Comments and changes to this ticket

  • Tekkub

    Tekkub August 13th, 2008 @ 06:37 PM

    • → State changed from “new” to “open”
    • → Assigned user changed from “” to “Tom Preston-Werner”

    Actually, why not just provide both the clone command and the add remote command? Both could be useful.

  • elliottcable

    elliottcable August 13th, 2008 @ 06:43 PM

    Good point, tekkub. Sounds good to me (-:

  • Dr Nic
  • Dr Nic

    Dr Nic August 26th, 2008 @ 02:36 PM

    Hmm, I've thought more (perhaps for the worse) - if you have a fork, and you are a viewing a different fork; then you only need the "remote add" message.

    If you are viewing your own fork, you may have created it after already cloning a different fork (I do this all the time). You actually need "remote add " or something diff from "origin" since you've already got an origin.
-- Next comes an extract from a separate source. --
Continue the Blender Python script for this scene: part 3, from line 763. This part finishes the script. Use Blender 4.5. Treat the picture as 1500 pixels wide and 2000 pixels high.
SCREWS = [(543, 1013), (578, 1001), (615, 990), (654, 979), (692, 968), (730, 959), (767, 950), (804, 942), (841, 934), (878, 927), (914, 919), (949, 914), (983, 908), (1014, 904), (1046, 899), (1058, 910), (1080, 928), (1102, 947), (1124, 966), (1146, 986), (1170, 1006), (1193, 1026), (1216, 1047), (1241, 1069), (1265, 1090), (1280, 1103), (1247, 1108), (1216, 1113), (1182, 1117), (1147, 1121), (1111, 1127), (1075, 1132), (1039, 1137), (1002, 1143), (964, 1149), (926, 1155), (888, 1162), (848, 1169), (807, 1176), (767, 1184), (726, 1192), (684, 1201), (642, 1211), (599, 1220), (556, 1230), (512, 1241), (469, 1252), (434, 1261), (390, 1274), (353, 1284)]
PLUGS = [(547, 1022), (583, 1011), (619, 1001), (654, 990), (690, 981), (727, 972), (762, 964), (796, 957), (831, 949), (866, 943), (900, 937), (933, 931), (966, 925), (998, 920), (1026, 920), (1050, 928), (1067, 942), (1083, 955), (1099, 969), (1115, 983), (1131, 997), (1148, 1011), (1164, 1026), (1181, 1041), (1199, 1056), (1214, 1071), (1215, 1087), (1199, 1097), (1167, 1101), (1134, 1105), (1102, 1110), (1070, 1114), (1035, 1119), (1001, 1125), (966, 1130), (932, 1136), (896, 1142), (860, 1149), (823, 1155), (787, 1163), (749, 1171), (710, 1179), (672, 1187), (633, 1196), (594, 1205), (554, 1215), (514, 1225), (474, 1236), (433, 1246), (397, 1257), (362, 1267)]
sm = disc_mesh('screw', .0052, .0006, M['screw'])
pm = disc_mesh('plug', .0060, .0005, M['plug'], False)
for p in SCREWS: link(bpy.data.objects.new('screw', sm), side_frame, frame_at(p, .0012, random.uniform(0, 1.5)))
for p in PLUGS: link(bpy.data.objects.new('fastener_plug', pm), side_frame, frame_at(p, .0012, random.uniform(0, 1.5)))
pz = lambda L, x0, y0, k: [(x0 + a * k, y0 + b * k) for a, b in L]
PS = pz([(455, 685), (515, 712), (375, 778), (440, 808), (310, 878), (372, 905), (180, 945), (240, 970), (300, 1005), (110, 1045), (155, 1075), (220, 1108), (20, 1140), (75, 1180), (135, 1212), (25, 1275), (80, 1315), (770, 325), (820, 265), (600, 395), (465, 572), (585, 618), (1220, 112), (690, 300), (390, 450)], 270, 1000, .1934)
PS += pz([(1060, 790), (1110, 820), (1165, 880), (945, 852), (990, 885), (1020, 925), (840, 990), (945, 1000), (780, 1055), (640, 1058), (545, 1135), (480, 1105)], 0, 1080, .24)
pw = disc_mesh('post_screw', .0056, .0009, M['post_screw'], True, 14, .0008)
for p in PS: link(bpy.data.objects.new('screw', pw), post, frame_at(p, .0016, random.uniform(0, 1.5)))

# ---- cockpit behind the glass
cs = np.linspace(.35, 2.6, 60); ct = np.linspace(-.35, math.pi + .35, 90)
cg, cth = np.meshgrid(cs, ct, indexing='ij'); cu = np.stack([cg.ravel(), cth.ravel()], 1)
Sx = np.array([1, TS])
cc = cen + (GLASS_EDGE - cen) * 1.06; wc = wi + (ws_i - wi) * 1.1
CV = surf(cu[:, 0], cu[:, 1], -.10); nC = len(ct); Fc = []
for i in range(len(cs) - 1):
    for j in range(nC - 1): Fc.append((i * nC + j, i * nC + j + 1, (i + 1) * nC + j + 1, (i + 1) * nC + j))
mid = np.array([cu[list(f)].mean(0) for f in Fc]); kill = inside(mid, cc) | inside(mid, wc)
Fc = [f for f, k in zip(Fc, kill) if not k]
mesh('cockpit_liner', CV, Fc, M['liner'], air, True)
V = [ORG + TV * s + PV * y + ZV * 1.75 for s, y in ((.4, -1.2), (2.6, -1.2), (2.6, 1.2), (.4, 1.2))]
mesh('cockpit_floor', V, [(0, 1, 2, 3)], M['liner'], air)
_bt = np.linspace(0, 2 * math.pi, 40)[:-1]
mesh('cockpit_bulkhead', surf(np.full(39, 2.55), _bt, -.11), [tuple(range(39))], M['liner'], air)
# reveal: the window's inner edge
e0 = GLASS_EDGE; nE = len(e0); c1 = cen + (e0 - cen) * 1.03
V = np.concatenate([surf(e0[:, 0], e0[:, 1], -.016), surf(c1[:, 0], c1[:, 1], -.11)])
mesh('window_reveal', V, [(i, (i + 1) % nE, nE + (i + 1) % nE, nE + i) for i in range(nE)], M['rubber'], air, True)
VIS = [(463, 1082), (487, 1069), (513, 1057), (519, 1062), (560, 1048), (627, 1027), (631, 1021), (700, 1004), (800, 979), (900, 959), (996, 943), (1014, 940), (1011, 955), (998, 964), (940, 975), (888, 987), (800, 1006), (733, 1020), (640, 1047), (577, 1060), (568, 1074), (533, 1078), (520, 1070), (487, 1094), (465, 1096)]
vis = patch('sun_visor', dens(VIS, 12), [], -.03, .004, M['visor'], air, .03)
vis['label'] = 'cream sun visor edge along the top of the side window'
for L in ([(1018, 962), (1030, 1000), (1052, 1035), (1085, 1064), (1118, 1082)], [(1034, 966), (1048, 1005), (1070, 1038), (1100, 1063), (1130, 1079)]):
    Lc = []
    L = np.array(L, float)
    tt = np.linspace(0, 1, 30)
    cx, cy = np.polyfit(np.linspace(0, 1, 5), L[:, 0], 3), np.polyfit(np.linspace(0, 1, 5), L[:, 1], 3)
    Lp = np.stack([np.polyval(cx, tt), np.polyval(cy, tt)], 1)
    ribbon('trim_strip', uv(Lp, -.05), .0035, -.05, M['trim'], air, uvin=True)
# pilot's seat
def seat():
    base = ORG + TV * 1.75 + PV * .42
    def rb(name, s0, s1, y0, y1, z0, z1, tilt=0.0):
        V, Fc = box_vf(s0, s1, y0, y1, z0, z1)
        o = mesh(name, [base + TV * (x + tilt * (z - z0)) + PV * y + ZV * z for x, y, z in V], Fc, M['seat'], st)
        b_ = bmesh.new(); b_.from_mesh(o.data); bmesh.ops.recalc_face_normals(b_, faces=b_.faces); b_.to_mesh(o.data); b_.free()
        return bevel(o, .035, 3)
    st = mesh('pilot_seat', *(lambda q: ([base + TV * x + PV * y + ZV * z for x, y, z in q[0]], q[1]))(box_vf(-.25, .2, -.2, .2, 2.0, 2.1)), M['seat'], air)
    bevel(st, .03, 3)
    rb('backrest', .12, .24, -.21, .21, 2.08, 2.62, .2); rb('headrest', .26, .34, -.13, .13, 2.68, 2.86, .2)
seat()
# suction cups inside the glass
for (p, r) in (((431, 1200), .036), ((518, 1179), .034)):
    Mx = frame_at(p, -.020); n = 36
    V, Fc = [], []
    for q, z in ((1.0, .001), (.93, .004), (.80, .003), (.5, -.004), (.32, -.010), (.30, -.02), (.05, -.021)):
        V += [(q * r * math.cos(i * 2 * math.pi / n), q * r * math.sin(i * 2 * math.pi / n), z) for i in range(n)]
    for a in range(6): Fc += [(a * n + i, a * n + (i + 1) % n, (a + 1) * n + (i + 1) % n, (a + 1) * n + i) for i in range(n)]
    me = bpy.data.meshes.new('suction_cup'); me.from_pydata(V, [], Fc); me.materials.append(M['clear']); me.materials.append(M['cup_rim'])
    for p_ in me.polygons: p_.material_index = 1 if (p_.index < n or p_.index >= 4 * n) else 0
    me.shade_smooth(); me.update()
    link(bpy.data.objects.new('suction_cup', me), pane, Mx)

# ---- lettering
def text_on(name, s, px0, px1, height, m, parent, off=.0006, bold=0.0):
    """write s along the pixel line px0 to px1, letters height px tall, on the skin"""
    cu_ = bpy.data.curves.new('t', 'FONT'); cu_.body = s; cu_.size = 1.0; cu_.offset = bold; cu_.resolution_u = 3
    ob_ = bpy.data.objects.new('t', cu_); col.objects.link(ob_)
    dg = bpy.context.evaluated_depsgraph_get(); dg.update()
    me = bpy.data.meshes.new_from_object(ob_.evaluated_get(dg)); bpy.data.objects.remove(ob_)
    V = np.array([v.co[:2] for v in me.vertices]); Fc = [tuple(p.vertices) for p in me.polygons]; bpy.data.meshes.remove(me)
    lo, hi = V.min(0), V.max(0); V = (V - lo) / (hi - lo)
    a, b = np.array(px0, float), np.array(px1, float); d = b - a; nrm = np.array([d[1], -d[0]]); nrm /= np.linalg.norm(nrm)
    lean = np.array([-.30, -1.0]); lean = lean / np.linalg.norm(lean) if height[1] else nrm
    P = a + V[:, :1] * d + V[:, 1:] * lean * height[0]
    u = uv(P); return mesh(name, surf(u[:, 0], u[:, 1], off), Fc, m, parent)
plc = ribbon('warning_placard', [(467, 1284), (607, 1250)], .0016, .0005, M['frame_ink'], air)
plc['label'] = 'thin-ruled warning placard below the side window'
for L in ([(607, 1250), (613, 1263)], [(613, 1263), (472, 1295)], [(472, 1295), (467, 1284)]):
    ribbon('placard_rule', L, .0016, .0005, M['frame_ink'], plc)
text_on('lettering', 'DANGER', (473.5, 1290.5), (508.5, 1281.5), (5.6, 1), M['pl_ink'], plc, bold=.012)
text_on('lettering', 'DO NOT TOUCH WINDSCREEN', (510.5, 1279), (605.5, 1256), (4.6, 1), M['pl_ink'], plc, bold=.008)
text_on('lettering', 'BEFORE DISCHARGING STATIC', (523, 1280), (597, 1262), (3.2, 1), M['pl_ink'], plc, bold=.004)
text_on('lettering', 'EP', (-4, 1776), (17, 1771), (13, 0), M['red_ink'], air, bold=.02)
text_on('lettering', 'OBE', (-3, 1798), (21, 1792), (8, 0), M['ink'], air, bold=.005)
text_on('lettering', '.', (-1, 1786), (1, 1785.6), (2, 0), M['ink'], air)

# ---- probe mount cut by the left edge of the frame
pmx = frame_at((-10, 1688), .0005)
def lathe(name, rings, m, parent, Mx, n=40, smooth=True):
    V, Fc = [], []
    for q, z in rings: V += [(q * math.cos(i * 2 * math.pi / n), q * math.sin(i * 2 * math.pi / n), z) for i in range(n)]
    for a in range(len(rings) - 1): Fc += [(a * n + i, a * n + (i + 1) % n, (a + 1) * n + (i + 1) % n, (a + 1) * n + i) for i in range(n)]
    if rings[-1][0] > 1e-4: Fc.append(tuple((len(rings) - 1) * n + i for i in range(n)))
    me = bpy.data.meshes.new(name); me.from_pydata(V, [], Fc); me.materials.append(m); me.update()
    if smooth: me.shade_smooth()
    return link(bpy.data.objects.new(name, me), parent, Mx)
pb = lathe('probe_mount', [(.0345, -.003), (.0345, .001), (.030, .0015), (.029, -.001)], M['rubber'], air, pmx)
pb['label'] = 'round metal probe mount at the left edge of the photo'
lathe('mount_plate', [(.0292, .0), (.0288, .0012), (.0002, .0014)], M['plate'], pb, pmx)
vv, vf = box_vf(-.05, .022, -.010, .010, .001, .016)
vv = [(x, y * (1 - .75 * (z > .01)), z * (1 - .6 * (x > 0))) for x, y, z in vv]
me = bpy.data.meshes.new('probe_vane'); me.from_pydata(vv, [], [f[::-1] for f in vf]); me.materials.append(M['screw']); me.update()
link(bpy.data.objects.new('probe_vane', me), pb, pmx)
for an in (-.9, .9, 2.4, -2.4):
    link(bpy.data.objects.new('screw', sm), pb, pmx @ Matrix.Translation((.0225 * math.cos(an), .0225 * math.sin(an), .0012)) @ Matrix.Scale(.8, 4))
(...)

    What local remote names are ppl using for their forks of other ppl's remotes?

    Typically, if I clone a repo, its "origin". If I then fork it, I'll add my repo as "drnic". I then create a branch in my repo and only work from branches (mostly so that pushing is easier).

    What are other ppl doing?

  • Tekkub

    Tekkub August 26th, 2008 @ 02:51 PM

    I personally use "origin" for my repo (thanks to git-clone), "upstream" for the repo I forked from, and usernames for any other remotes.

  • elliottcable

    elliottcable August 26th, 2008 @ 04:53 PM

    I follow the github gem standards - the primary remote (aka theirs if you don't have a fork, otherwise yours - even if it's a one-off fork) is origin, the rest are the same as their owner's username (even if they're the project maintainer / original repo owner).

  • Dr Nic

    Dr Nic August 26th, 2008 @ 05:00 PM

    So in your own fork, branches are elliottcable/master, elliottcable/somethingelse, etc and master -> root fork/master ? Nic

    On Wed, Aug 27, 2008 at 8:54 AM, Lighthouse support@lighthouseapp.comwrote:

  • elliottcable

    elliottcable August 26th, 2008 @ 05:04 PM

    Might not want to use Mail.app to reply to Lighthouse tickets... hehehe. I almost did, then decided against it.

    As for branches... I don't usually have to deal with remote branches. But it'd be origin/master for my fork, drnic/master for your fork, unless I had no personal fork, then it'd be origin/master for whoever was the project owner, and drnic/master for your fork.

  • Dr Nic

    Dr Nic August 26th, 2008 @ 05:07 PM

    What if you forked my foobar repo? master = mine (origin/master); elliottcable/master = your master; someotherperson/master = etc etc

    Or once you fork, don't you include the original root fork, or do you include it as a drnic/master remote?

  • elliottcable

    elliottcable August 26th, 2008 @ 05:35 PM

    The latter - if I've already cloned, and for some reason decide to fork, I will delete my existing clone, or (if I have local changes I don't want to delete) re-assign all remotes and branches so my upstream is origin/ and yours as the owner of the project that i'm forking is drnic/

  • Dr Nic

    Dr Nic August 26th, 2008 @ 05:51 PM

    ok; I was leaving "origin" for the root fork, since that is where all the good stuff is likely to be; and then using a sake task to refresh/re-pull into that, and then merge/rebase into my current branch. Because its consistent across all projects, I could use the same sake task. As a bonus, I didn't have to hack into my existing clone that I'd probably started committing to prior to realising I needed a fork etc.

    Its interesting the diff ways this can be all done.

    I started using github gem to pull down forker's commits; a nice simplifier.